English Français

Civil Rights Movement Sites

Date de soumission : 30/01/2008
Critères: (vi)
Catégorie : Culturel
Soumis par :
U.S. Department of the Interior
État, province ou région :
Alabama
Ref.: 5241
Avertissement

Les Listes indicatives des États parties sont publiées par le Centre du patrimoine mondial sur son site Internet et/ou dans les documents de travail afin de garantir la transparence et un accès aux informations et de faciliter l'harmonisation des Listes indicatives au niveau régional et sur le plan thématique.

Le contenu de chaque Liste indicative relève de la responsabilité exclusive de l'État partie concerné. La publication des Listes indicatives ne saurait être interprétée comme exprimant une prise de position de la part du Comité du patrimoine mondial, du Centre du patrimoine mondial ou du Secrétariat de l'UNESCO concernant le statut juridique d'un pays, d'un territoire, d'une ville, d'une zone ou de leurs frontières.

Les noms des biens figurent dans la langue dans laquelle les États parties les ont soumis.

Description

Dexter Avenue King Memorial Baptist Church, Montgomery  86°18'10.001"W 32°22'37.72"N

Bethel Baptist Church, Birmingham
86°48'6.252"W 33°33'5.118"N

16th Street Baptist Church, Birmingham
86°48'52.298"W 33°30'58.677"N

This serial nomination proposal is for the three above-named historically African-American churches. Dexter Avenue King Memorial Church was built in stages in 1883-88. It is a Gothic Revival-style rectangular brick structure with a gable roof; its entrance bay has a 2-stage belfry with a pyramidal roof. It is still an active church. Bethel, built in 1926, is a relatively small 3-story L-shaped Gothic Revival style building of wood frame with brick veneer that was vacated by its congregation in 1997, but remains in their ownership. The 16th Street Church, a much larger structure than Bethel, was built in 1909-11 with a combination of what has been described as Romanesque and Byzantine Revival features; it is a 3-story rectangular structure with twin belltowers.

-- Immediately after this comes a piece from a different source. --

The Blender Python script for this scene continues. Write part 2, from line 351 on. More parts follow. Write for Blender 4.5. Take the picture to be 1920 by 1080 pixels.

Justification de la Valeur Universelle Exceptionnelle

These three churches are the locations of iconic events in the mid-20th century civil rights movement for African-Americans in the United States of America. This movement both drew from and had a profound influence on human rights movements elsewhere in the world, particularly insofar as they embody techniques of non-violent social change hitherto most powerfully expressed by Mahatma Gandhi. There were also many other types of sites and many other churches in the United States, especially in the Southern States, that played a role in this movement, but the impact and renown of the events that took place at these three properties are preeminent.

Déclarations d’authenticité et/ou d’intégrité

All three churches retain substantially their appearance as of the time of the most historically significant events associated with them. Repairs and some changes were made after the three bombings at Bethel and portions of the 16th Street Church had to be changed and rebuilt after the 1963 bombing. There is excellent documentation to inform restoration efforts.

Comparaison avec d’autres biens similaires

The subject events in Montgomery and Birmingham were among the most important elements in the movement for African-American civil rights. Although the events with which these churches are associated were so important and influential that they can be recognized in their own right, additional sites in other cities might be included in the series to represent other aspects of the movement. Such sites might include the Martin Luther King, Jr., National Historic Site in Atlanta, Georgia; the Brown v. Board of Education National Historic Site, in Topeka, Kansas; and the Little Rock Central High School (Arkansas) National Historic Site in relation to the desegregation of U.S. public schools; and the Shelley House in St. Louis, Missouri, key in the struggle to eliminate racial restrictions in property deeds. The Selma to Montgomery National Historic Trail, which commemorates the full route of the 1965 voting rights march, is another potential component. Internationally, there are relatively few sites devoted to human rights struggles, although there are some that were scenes of oppression. There seem to be, as yet, none that so fully represent efforts aimed at non-violent social change.